Below are the records. Retype, exactly, the lines from the first through the line with "COL = SC.collection", and leave out the pictures.
START Data entries
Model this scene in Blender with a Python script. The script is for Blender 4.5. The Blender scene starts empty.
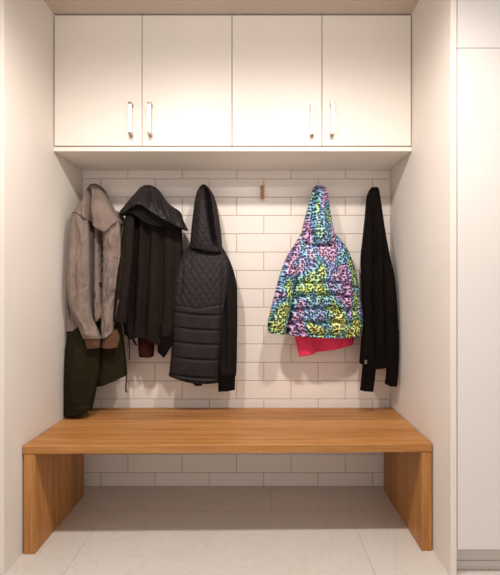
import bpy, bmesh, math, random
import numpy as np
from mathutils import Vector, Matrix

random.seed(4)
SC = bpy.context.scene
COL = SC.collection

# ------------------------------------------------------------------ camera geometry (metres)
F = 420.0          # focal length in pixels of the 500x575 frame
CX, CY = 258.4, 288.0
CAM_D, CAM_H = 2.346, 1.109
XL, XR = -0.985, 0.738      # side panels of the niche
ZC = 2.426                  # soffit


def wx(px, y):
    return (px - CX) * (CAM_D + y) / F


def wz(py, y):
    return CAM_H - (py - CY) * (CAM_D + y) / F


# ------------------------------------------------------------------ helpers
def tag(o, label=None, cat=None, group=None, kind=None):
    if label: o['label'] = label
    if cat: o['category'] = cat
    if group: o['group'] = group
    if kind: o['kind'] = kind
    return o


def link(name, me, mat, parent=None):
    o = bpy.data.objects.new(name, me)
    COL.objects.link(o)
    for m in (mat if isinstance(mat, (list, tuple)) else [mat]):
        me.materials.append(m)
    if parent:
        o.parent = parent
        o.matrix_parent_inverse = Matrix.Translation(-parent.location)
    return o


def empty(name, loc):
    o = bpy.data.objects.new(name, None)
    o.empty_display_size = 0.05
    COL.objects.link(o)
    o.location = loc
    return o


def add_box(bm, x0, x1, y0, y1, z0, z1, bev=0.0, seg=2):
    vs = [bm.verts.new((x, y, z)) for x in (x0, x1) for y in (y0, y1) for z in (z0, z1)]
    f = [(0, 1, 3, 2), (4, 6, 7, 5), (0, 4, 5, 1), (2, 3, 7, 6), (0, 2, 6, 4), (1, 5, 7, 3)]
    fs = [bm.faces.new([vs[i] for i in q]) for q in f]
    bmesh.ops.recalc_face_normals(bm, faces=fs)
    if bev > 0:
        es = list({e for q in fs for e in q.edges})
        bmesh.ops.bevel(bm, geom=es, offset=bev, segments=seg, profile=0.5, affect='EDGES')


def done(name, bm, mat, parent=None, smooth=False):
    me = bpy.data.meshes.new(name)
    bm.to_mesh(me)
    bm.free()
    for p in me.polygons: p.use_smooth = smooth
    return link(name, me, mat, parent)


def box(name, dims, mat, parent=None, bev=0.002):
    bm = bmesh.new()
    add_box(bm, *dims, bev=bev)
    return done(name, bm, mat, parent)


def add_tube(bm, pts, r, n=8):
    pts = [Vector(p) for p in pts]
    rings = []
    for i, p in enumerate(pts):
        a = pts[max(0, i - 1)]; b = pts[min(len(pts) - 1, i + 1)]
        t = (b - a).normalized()
        u = t.cross(Vector((0.3, 0.9, 0.2))).normalized(); w = t.cross(u)
        rr = r[i] if isinstance(r, (list, tuple)) else r
        rings.append([bm.verts.new(p + (u * math.cos(k * 2 * math.pi / n) + w * math.sin(k * 2 * math.pi / n)) * rr) for k in range(n)])
    for a, b in zip(rings, rings[1:]):
        for k in range(n):
            bm.faces.new((a[k], a[(k + 1) % n], b[(k + 1) % n], b[k]))
    bm.faces.new(rings[0][::-1]); bm.faces.new(rings[-1])


# numpy value noise -------------------------------------------------
RNG = np.random.RandomState(11)
LAT = RNG.rand(128, 128) * 2 - 1


def vnoise(x, y):
    xi = np.floor(x).astype(int); yi = np.floor(y).astype(int)
    fx = x - xi; fy = y - yi
    fx = fx * fx * (3 - 2 * fx); fy = fy * fy * (3 - 2 * fy)
    g = lambda a, b: LAT[a % 128, b % 128]
    return (g(xi, yi) * (1 - fx) + g(xi + 1, yi) * fx) * (1 - fy) + (g(xi, yi + 1) * (1 - fx) + g(xi + 1, yi + 1) * fx) * fy


def fbm(x, y, o=3):
    s = 0; a = 1.0
    for k in range(o):
        s = s + a * vnoise(x * 2 ** k + 17.3 * k, y * 2 ** k + 5.1 * k); a *= 0.5
    return s


def pchip(xs, ys, x):
    """monotone cubic interpolation"""
    xs = np.array(xs, float); ys = np.array(ys, float)
    if len(xs) == 2: return np.interp(x, xs, ys)
    h = np.diff(xs); d = np.diff(ys) / h
    m = np.zeros(len(xs))
    m[0], m[-1] = d[0], d[-1]
    for i in range(1, len(xs) - 1):
        if d[i - 1] * d[i] > 0:
            w1 = 2 * h[i] + h[i - 1]; w2 = h[i] + 2 * h[i - 1]
            m[i] = (w1 + w2) / (w1 / d[i - 1] + w2 / d[i])
    x = np.clip(x, xs[0], xs[-1])
    i = np.clip(np.searchsorted(xs, x) - 1, 0, len(xs) - 2)
    t = (x - xs[i]) / h[i]
    return ((1 + 2 * t) * (1 - t) ** 2 * ys[i] + t * (1 - t) ** 2 * h[i] * m[i]
            + t * t * (3 - 2 * t) * ys[i + 1] + t * t * (t - 1) * h[i] * m[i + 1])


def sstep(a, b, x):
    t = np.clip((x - a) / (b - a), 0, 1)
    return t * t * (3 - 2 * t)


def cloth(name, mat, parent, rows, hem=None, top=None, folds=(), wrinkle=(0.004, 3, 4), relief=None,
          nu=70, nv=None, power=0.75, lean=False, crumple=0.0):
    """A hanging piece of cloth.  rows: (py, left px, right px, depth y, front bulge, back bulge).
    hem / top: [(px, py)] lines of the lower / upper edge.  folds: (px0, py0, px1, py1, width px, depth m)
    relief(px, py) -> metres towards the viewer."""
    rows = sorted(rows)
    py0, py1 = rows[0][0], rows[-1][0]
    nv = nv or max(16, int((py1 - py0) * 0.9))
    R = np.array(rows, float)
    v = np.linspace(0, 1, nv + 1)
    base = py0 + (py1 - py0) * v
    xl, xr, yc, th, tb = [pchip(R[:, 0], R[:, k], base) for k in range(1, 6)]
    a = np.linspace(-math.pi / 2, math.pi / 2, nu + 1)
    s = np.sin(a); c = np.cos(a); c[0] = c[-1] = 0
    PX = ((xl + xr) / 2)[:, None] + ((xr - xl) / 2)[:, None] * s[None]
    PY = np.repeat(base[:, None], nu + 1, 1)
    T = np.full_like(PX, py0); B = np.full_like(PX, py1)
    if top: T = np.interp(PX, [p[0] for p in top], [p[1] for p in top])
    if hem: B = np.interp(PX, [p[0] for p in hem], [p[1] for p in hem])
    if top or hem:
        # squeeze the column between its own top and hem lines
        PY = T + (B - T) * v[:, None]
        k = np.clip(PY, py0, py1)
        xl2, xr2, yc2, th2, tb2 = [pchip(R[:, 0], R[:, j], k.ravel()).reshape(k.shape) for j in range(1, 6)]
        PX = (xl2 + xr2) / 2 + (xr2 - xl2) / 2 * s[None]
        YC, TH, TB = yc2, th2, tb2
    else:
        YC, TH, TB = [np.repeat(q[:, None], nu + 1, 1) for q in (yc, th, tb)]
    D = np.zeros_like(PX)
    for (fx0, fy0, fx1, fy1, w, dep) in folds:
        t = (PY - fy0) / (fy1 - fy0)
        line = fx0 + (fx1 - fx0) * t + 0.8 * vnoise(t * 3 + fx0, t * 0 + fy0)
        win = sstep(-0.12, 0.15, t) * (1 - sstep(0.85, 1.12, t))
        q = (PX - line) / w
        D += dep * win * np.exp(-q * q)
    if wrinkle:
        am, kx, ky = wrinkle
        n = fbm(PX / 10.0 * kx / 3 + py0, PY / 10.0 * 3 / ky / 3 + py1)
        D += am * n
    if crumple:
        q = fbm(PX / 4.2 + PY / 21.0 + 3.1, PY / 17.0 - PX / 19.0 + py0, 2)
        D += crumple * (1 - 2.2 * np.abs(q))
    if relief is not None: D += relief(PX, PY)
    edge = np.clip(c, 0, 1)[None] ** 0.6
    YF = YC - TH * (c[None] ** power) - D * edge
    YB = YC + TB * (c[None] ** power)
    X = (PX - CX) * (CAM_D + YC) / F
    Z = CAM_H - (PY - CY) * (CAM_D + YC) / F
    if lean: YB = np.maximum(YB, YC + (-0.005 - YC) * (c[None] ** power))
    YB = np.minimum(YB, -0.004); YF = np.minimum(YF, YB - 0.0)
    n1 = nu + 1
    YS = YC - TH * (c[None] ** power)       # smooth front surface
    XF = (PX - CX) * (CAM_D + YS) / F
    ZF = CAM_H - (PY - CY) * (CAM_D + YS) / F
    verts = [(XF[j, i], YF[j, i], ZF[j, i]) for j in range(nv + 1) for i in range(n1)]
    off = len(verts)
    verts += [(X[j, i], YB[j, i], Z[j, i]) for j in range(nv + 1) for i in range(n1)]
    faces = []
    for j in range(nv):
        for i in range(nu):
            p = j * n1 + i
            faces.append((p, p + n1, p + n1 + 1, p + 1))
            q = off + p
            faces.append((q, q + 1, q + n1 + 1, q + n1))
    for i in range(nu):
        faces.append((i, i + 1, off + i + 1, off + i))
        p = nv * n1 + i
        faces.append((p, off + p, off + p + 1, p + 1))
    me = bpy.data.meshes.new(name)
    me.from_pydata(verts, [], faces)
    bm = bmesh.new(); bm.from_mesh(me)
    bmesh.ops.remove_doubles(bm, verts=bm.verts, dist=2e-5)
    bmesh.ops.dissolve_degenerate(bm, edges=bm.edges, dist=1e-6)
    bmesh.ops.recalc_face_normals(bm, faces=bm.faces)
    bm.to_mesh(me); bm.free()
    for p in me.polygons: p.use_smooth = True
    return link(name, me, mat, parent)


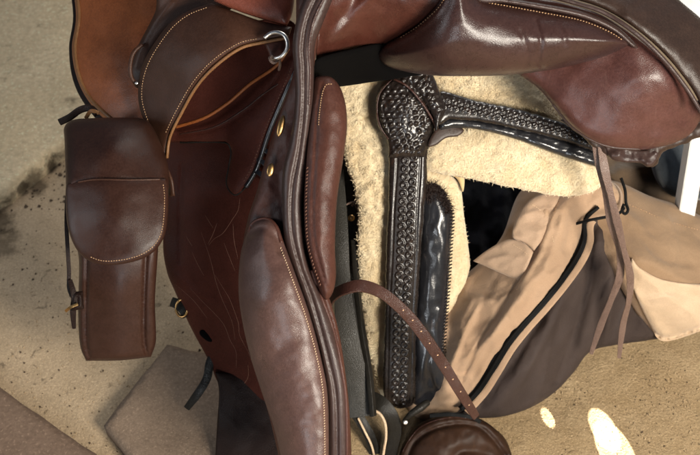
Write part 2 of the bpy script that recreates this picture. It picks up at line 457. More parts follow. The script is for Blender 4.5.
END Data entries
*Written reply*
Model this scene in Blender with a Python script. The script is for Blender 4.5. The Blender scene starts empty.
import bpy, bmesh, math, random
import numpy as np
from mathutils import Vector, Matrix

random.seed(4)
SC = bpy.context.scene
COL = SC.collection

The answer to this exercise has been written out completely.